I have set up pfsense as a dynamic SOCKS proxy, OpenVPN server and PPTP server long ago using VMplayer for testing and it worked fine, although adds zero security. I was just in it to test out the various functions at that point. I assume squid will work also this way. (also a good way to send someone a ready made VPN if you have no physical access to their system but do have remote desktop)
What I did is install wmplayer.
Install the latest full release (like 2.03 today)
Make the VM so that :
Network is bridge and replicating physical NIC state for WAN.
Another virtual network interface to use as lan. (Not Bridged!)
1 core (2 is better)
512MB ram (you can experiment with less)
After I booted, I'm locked out because I only have a WAN but no LAN I can access unless I make another VM of windows or something to use a virtual interface. More resources… So, no.

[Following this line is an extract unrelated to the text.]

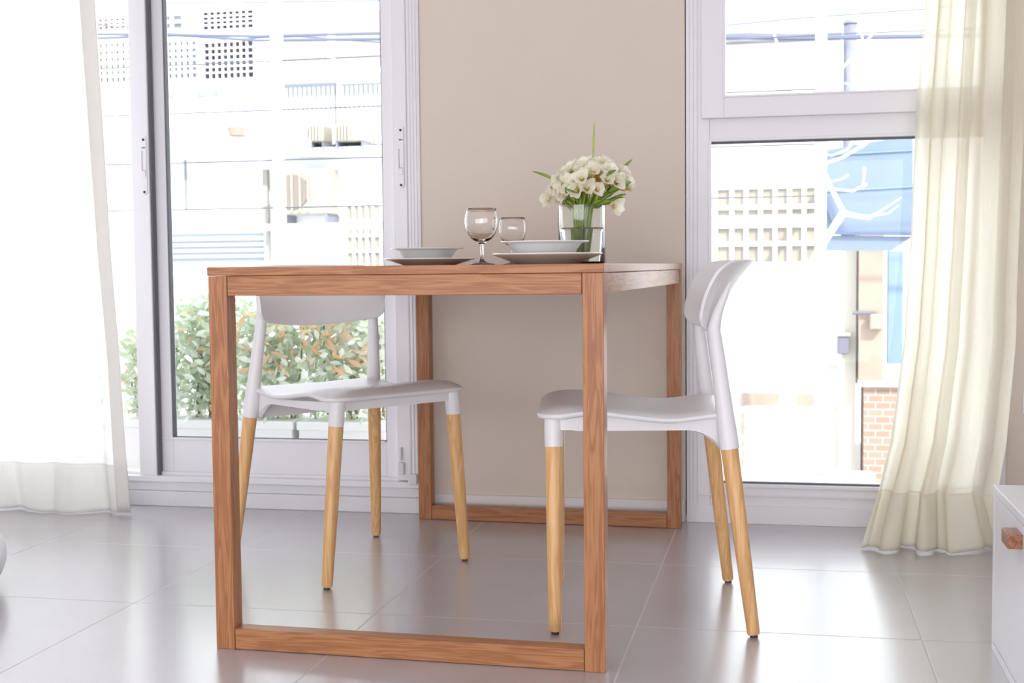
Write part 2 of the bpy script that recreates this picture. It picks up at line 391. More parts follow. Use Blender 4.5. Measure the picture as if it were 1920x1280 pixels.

I went into the VM shell command interface.
pfctl -d
Now the firewall is down, so I can go in at the WAN interface of your pfsense (assigned by DHCP by your other router) and deactivate "block private IPs on WAN" and I can also open my port 80 and 443 3128 and whatever other service ports you will need in the firewall rules under the WAN interface tab.
Disable DNS Rebinding Checks also.
Back to the pfsense command line interface
pfctl -e
Now your PFsense VM interface is accessible through its wan via your physical computers. You can set up VPN, Proxy or whatever services you like.
You can use it as a proxy for anything on the LAN or from outside on the internet also. If you plan to access your vmplayer install of pfsense from the internet, you can you just have to forward ports from your first router to whatever IP pfsense gets from it.
Stephenw10's way is better than this if your hardware supports VLANs and his way also frees up some hardware.
But you will need a better hypervisor than vmplayer.
For me this worked fine but it was just for testing for me until I decided to just install pfsense on hardware as my router/firewall.
Try that last part out. It works best. Just replacing sonicwall with pfsense in the end is better.